In the meantime, MacDonald was getting mildly annoyed, because he kept getting statements in his wife’s name.
"I didn't know that there were tax implications [at the time]," said MacDonald.
In protest over the delay, he transferred his own RRSP account to BMO Nesbitt Burns. He also asked BMO to deal with Scotiabank to get his wife's money, which he said it did with no success.
“It was too late. The grace period [to avoid taxes] was past.”
MacDonald eventually received a tax bill that now stands at more than $35,000.
“It’s $30,000 that we can’t use that’s going to go to the government that shouldn’t be going to the government,” said MacDonald.
Family savings depleted
“This was supposed to be all rolled over into my RSP … and if I needed it before retirement it’s $30,000 that could have gone to the kids’ education.”
The chronology suggests Scotiabank was in no hurry, partly because it had his wife's date of death wrong.
After the deadline had passed, the Scotia iTrade said it discovered that “Arlene MacDonald died in December 2008, and not in 2009 as initially thought.”
When MacDonald was broadsided with the tax bill, he said the bank branch manager told him he was sorry.

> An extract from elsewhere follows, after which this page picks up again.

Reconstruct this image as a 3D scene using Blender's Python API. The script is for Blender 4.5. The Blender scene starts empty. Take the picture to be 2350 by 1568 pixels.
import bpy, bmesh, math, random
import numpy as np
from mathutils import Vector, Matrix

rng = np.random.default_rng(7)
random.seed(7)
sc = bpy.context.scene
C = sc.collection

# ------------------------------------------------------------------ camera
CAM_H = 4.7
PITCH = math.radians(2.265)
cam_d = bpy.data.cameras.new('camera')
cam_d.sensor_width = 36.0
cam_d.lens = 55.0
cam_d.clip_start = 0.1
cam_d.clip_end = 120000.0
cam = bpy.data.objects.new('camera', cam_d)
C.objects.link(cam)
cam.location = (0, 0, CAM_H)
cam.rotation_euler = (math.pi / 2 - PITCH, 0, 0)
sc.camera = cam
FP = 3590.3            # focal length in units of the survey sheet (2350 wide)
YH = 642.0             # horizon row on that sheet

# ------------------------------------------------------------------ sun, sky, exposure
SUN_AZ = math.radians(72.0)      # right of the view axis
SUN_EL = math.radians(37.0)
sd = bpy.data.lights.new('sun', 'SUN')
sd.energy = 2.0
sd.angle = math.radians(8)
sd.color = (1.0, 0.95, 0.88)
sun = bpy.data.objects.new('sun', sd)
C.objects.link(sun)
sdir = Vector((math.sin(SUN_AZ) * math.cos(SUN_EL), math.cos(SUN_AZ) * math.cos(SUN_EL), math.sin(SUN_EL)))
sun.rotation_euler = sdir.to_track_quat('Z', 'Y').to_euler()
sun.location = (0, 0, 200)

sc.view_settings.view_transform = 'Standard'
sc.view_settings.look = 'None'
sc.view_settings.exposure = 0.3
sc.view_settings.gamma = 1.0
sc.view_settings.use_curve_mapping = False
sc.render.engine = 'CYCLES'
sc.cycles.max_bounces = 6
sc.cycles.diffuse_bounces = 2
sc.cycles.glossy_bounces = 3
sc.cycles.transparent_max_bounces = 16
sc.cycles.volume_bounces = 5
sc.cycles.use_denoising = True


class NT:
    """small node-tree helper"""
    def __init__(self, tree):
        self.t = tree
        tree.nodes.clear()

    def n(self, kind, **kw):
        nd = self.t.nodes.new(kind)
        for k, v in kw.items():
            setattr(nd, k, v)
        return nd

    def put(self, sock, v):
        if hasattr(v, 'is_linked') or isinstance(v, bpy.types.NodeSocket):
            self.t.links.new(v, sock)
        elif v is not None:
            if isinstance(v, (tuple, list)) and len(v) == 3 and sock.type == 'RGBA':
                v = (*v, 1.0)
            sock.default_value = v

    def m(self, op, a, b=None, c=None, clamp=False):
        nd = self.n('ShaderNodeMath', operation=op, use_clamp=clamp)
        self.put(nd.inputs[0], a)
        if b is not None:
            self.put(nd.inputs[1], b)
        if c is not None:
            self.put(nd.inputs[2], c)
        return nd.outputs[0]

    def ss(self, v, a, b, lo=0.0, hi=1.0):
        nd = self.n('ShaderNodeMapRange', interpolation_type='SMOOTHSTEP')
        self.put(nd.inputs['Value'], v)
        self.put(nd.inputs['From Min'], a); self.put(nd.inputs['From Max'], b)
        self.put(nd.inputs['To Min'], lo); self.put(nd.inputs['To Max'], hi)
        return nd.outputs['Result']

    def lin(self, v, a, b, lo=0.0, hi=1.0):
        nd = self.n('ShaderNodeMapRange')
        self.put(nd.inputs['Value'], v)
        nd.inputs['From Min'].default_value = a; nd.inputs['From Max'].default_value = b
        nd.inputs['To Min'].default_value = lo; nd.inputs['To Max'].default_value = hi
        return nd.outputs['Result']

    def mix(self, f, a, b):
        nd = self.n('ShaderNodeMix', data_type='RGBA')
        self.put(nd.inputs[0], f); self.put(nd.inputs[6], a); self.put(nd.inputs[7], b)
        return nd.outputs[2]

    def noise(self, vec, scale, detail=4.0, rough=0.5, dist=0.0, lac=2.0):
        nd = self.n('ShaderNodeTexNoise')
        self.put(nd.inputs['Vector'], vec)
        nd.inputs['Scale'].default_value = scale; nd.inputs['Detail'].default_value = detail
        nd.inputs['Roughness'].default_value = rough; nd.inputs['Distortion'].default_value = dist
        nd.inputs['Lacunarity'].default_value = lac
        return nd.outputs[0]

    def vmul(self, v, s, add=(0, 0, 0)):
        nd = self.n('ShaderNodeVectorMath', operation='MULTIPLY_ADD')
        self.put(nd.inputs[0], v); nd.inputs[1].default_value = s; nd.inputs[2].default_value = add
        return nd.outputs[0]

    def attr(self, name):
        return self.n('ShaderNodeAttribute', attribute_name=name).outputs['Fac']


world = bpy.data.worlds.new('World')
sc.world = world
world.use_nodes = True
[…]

Until very recently, however, he was told he wouldn’t be compensated.
“We regret we are not in a position to provide compensation with respect to any penalties you have incurred from Canada Revenue Agency,” read an email from Scotia iTrade on Oct. 3.
Scotiabank sudden reversal
As a result of our inquiries, however, Scotiabank has now offered MacDonald $37,000 to cover his tax bill. He received the offer four business days after Go Public contacted Scotiabank in Toronto.
A bank spokesperson told Go Public, “As a result of lost paperwork, key dates were missed, and this led to other difficulties in resolving this account. This is a rare and regrettable occurrence, and we apologize.”
Scotiabank still hasn’t released his wife’s funds, though, because to this day it says it is missing required paperwork.
The fund has grown to $111,000. MacDonald is still infuriated he isn’t able to keep it growing — tax free in his RRSP — until retirement.
"I was only 49 when she died, so I had another 21 years for that to grow in a tax free haven," said MacDonald, who added that he expects additional taxes will apply to the money the fund has earned since his wife's death.
Don Taylor, an Ottawa-based investment adviser with the Investment Planning Counsel, believes this case highlights a bigger problem — banks giving customers less and less personal service.
“I believe the larger institutions, as they are getting larger and larger, are not necessarily focusing in on the individual. You become a number in a banking system in their computer system. You are no longer a person,” he said.
Taylor points out that the bank must have had the paperwork it needed from MacDonald, because otherwise it would not have been able to inform the Canada Revenue Agency that the RRSP money was subject to taxes.
“Someone dropped the ball here. And that’s your large institution.”